I understand that this has been extremely drawn out without obvious reference to your initial question, but it is a vital point to make. This is because I wanted to draw attention to this feature of the Franks, or the gens Francorum. This particular group of Germanic peoples were typically associated with tribes based around the Lower Rhine and, eventually, the full area between the Loire and the Rhine. The Franks were therefore one of these quasi-assimilated frontier tribes, and had already developed relatively complicated socio-economic structures before the ‘fall of Rome’ [problematic though this term is]. Simon Esmonde-Cleary even writes that,
“the Franks seem originally to have had a similarly flat social structure, but when they came in contact with the Gallo-Roman hierarchies they soon developed a more differentiated hierarchy”,
fitting with the model I have discussed above.
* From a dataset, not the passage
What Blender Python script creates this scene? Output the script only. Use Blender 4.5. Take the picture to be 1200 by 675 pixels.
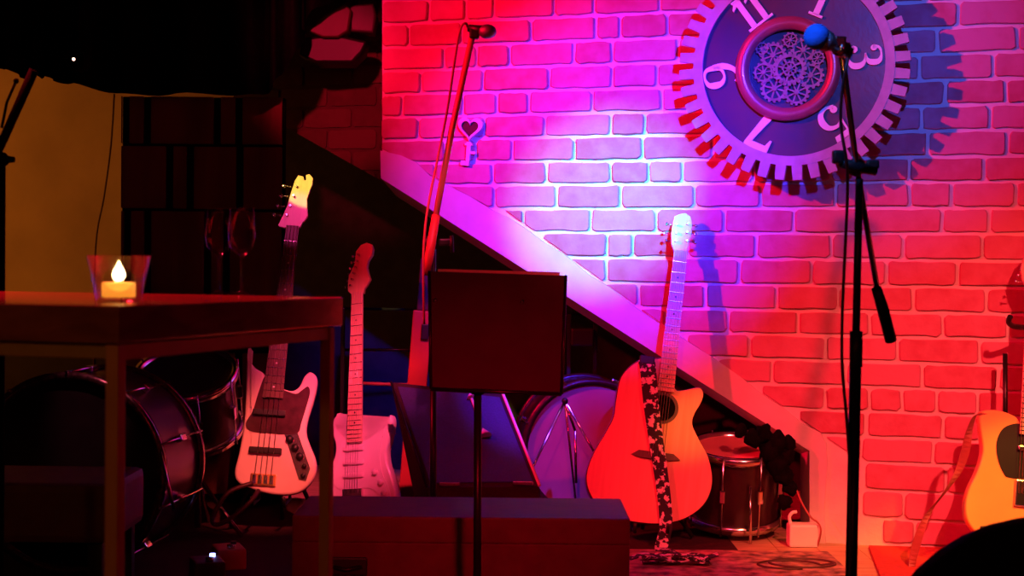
import bpy, math, random
from mathutils import Vector, Matrix, Euler
R = math.radians
random.seed(7)
for o in list(bpy.data.objects): bpy.data.objects.remove(o)
S = bpy.context.scene; C = S.collection

# ------------------------------------------------------------------ camera
F = 1800.0; H = 0.955
cam = bpy.data.cameras.new('camera'); co = bpy.data.objects.new('camera', cam); C.objects.link(co)
co.location = (0, 0, H)
CM = Euler((R(90 - .843), 0, 0)).to_matrix() @ Matrix.Rotation(R(.57), 3, 'Z')
co.rotation_euler = CM.to_euler()
cam.sensor_width = 36; cam.lens = 36 * F / 1200
cam.dof.use_dof = True; cam.dof.focus_distance = 5.3; cam.dof.aperture_fstop = 8
cam.clip_start = .05
S.camera = co
# ------------------------------------------------------------------ world, exposure
S.view_settings.view_transform = 'Standard'; S.view_settings.look = 'None'
S.view_settings.exposure = 0; S.view_settings.gamma = 1; S.view_settings.use_curve_mapping = False
w = bpy.data.worlds.new('world'); S.world = w; w.use_nodes = True
w.node_tree.nodes['Background'].inputs[0].default_value = (.02, .002, .004, 1)
w.node_tree.nodes['Background'].inputs[1].default_value = .12

def ray(px, py): return CM @ Vector(((px - 600) / F, (337.5 - py) / F, -1))
def P(px, py, Y):
    d = ray(px, py); return Vector((0, 0, H)) + d * (Y / d.y)
def onz(px, py, z):
    d = ray(px, py); return Vector((0, 0, H)) + d * ((z - H) / d.z)
WA = -math.atan(.32)                       # the brick wall's turn
WM = Matrix.Translation((0, 5.68, 0)) @ Matrix.Rotation(WA, 4, 'Z'); WI = WM.inverted()
def W(px, py, off=0):                      # pixel -> (u, z) on the wall plane pushed back by off
    o = WI @ Vector((0, 0, H)); d = WI.to_3x3() @ ray(px, py)
    p = o + d * ((off - o.y) / d.y); return (p.x, p.z)
def WP(px, py, off=0):
    u, z = W(px, py, off); return WM @ Vector((u, off, z))

# ------------------------------------------------------------------ stage lamps and added fill lights
def spot(name, loc, target, col, power, size, blend=.6, rad=.03):
    l = bpy.data.lights.new(name, 'SPOT'); l.color = col; l.energy = power
    l.spot_size = R(size); l.spot_blend = blend; l.shadow_soft_size = rad
    o = bpy.data.objects.new(name, l); C.objects.link(o); o.location = loc
    o.rotation_euler = (Vector(target) - Vector(loc)).to_track_quat('-Z', 'Y').to_euler(); return o
def point(name, loc, col, power, rad=.02):
    l = bpy.data.lights.new(name, 'POINT'); l.color = col; l.energy = power; l.shadow_soft_size = rad
    o = bpy.data.objects.new(name, l); C.objects.link(o); o.location = loc; return o
CK = WP(930, 77)
def rel(c, du, dn, dz): return c + WM.to_3x3() @ Vector((du, -dn, 0)) + Vector((0, 0, dz))
spot('red_stage_lamp', rel(CK, -3.0, 3.0, 1.2), WP(920, 290), (1, .0, .025), 1050, 40, .8, .035)
spot('red_top_lamp', rel(CK, -3.0, 2.9, 1.25), WP(500, 10), (1, .0, .06), 560, 22, 1, .035)
spot('blue_stage_lamp', rel(CK, .55, 2.5, .38), WP(725, 205), (.04, .02, 1), 1250, 31, 1, .03)
spot('cyan_stage_lamp', rel(CK, .52, 2.5, .34), WP(712, 232), (0, .9, .8), 900, 15, 1, .03)
spot('blue_wash_lamp', rel(CK, .6, 2.6, .5), WP(1000, 60), (.06, .12, 1), 210, 34, 1, .03)
spot('mic_blue_fill', (-.5, 1.5, 2.6), P(957, 43, 2.78), (.05, .25, 1), 240, 5, .5, .01)  # added spot that brightens the blue microphone ball
spot('amber_stage_lamp', (1.5, 1.9, 2.3), WP(1130, 620), (1, .085, .075), 720, 38, 1, .03)
spot('yellow_lamp', (2.5, 3.0, 2.0), P(1185, 570, 4.85), (1, .60, .05), 170, 10, .8, .03)
spot('acoustic_amber_fill', (2.3, 2.9, 2.1), P(835, 480, 5.2), (1, .55, .05), 260, 5, 1, .02)  # added spot for the yellow on the acoustic's cutaway side
spot('floor_amber_lamp', (1.5, 3.0, 2.4), onz(1000, 660, 0), (1, .42, .05), 200, 16, 1, .03)
spot('front_red_fill', (-.2, 1.2, 2.9), P(785, 515, 5.2), (1, .03, .07), 340, 14, 1, .05)  # added frontal red fill for the acoustic guitar
spot('bass_fill', (.1, 2.6, 2.5), P(322, 530, 5.4), (1, .10, .08), 800, 8.5, .9, .03)  # added narrow spot to light the bass body
spot('guitar_pink_fill', (-.1, 2.6, 2.7), P(418, 410, 5.4), (1, .05, .15), 1000, 13, .9, .03)  # added spot that lifts the white guitar in pink
spot('violet_fill', (.45, 4.65, 2.4), P(615, 510, 5.5), (.24, .04, 1), 240, 17, .8, .02)  # added violet spot for the monitor and the drum beside it
spot('post_red_fill', (-.3, 3.4, 2.5), P(491, 400, 5.9), (1, .03, .08), 260, 5, .7, .02)  # added so that the red post shows bright
spot('drum_glint_fill', (-.9, 3.6, 2.4), P(115, 440, 4.5), (1, .2, .3), 90, 9, .9, .02)  # added for glints along the bass drum hoop
spot('alcove_blue_fill', (.6, 4.2, 2.6), P(430, 320, 6.6), (.12, .08, 1), 26, 16, 1, .02)  # added for the faint blue glow inside the alcove
spot('amber_pin_lamp', (-1.6, 3.8, 2.6), P(356, 212, 5.6), (1, .7, .12), 420, 4.5, .3, .005)
spot('table_red_fill', (-1.3, 3.5, 2.4), onz(200, 345, .9), (1, .01, .03), 800, 34, .8, .05)  # added to redden the table top and its reflection
spot('case_red_fill', (.5, .2, 1.4), P(570, 560, 4.2), (1, .0, .03), 300, 19, 1, .1)  # added spot that turns the low case dark red
point('weak_red_fill', (.5, -.4, 2.0), (1, .01, .05), 12, .1)  # added weak red fill from behind the camera
point('table_warm_fill', (-1.6, -.4, 1.3), (1, .32, .05), 13, .1)  # added warm fill behind the camera for the table frame
spot('warm_room_lamp', (-3.1, 5.9, 1.3), (-2.3, 7.4, 1.1), (1, .25, .02), 34, 110, .5, .1)
spot('headstock_pink_fill', (-.9, 3.2, 2.6), P(346, 252, 5.55), (1, .05, .35), 150, 4.5, .6, .01)  # added spot for the pink lower half of the bass headstock
spot('corner_red_fill', (-.9, 3.2, 2.2), P(392, 90, 6.1), (1, .01, .06), 300, 14, .8, .05)  # added dim red spot on the set-back brick wall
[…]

This is further evidenced in that the Franks are known to have had kings in the fourth century as per Ammianus Marcellinus’s writings, whereas there is no evidence of kings for those tribes further from the frontier until much later.
This, in my view, explains the way in which sophisticated socio-economic structures remained in places in post-Roman Gaul. If we look at post-Roman Britain, in contrast, the archaeological record reveals a relative material simplicity. Certainly, production was decomplexified and there appears to be a relative absence of obvious hierarchical structures and institutionalised surplus extraction. My argument for explaining this would be twofold, but only one is relevant here, which is that the migrations which occurred in respect of Britain mainly involved Germanic peoples who lived further from the frontier and therefore had not developed these Romanised economic structures which I mentioned above. However, when we look at Frankish Gaul, many of the economic and cultural structures of the Roman empire survived. For example, there was a continuation of things like written administration, ‘the state’, old elite families, Latin language, monetary economy, towns, industrial production, and Christianity.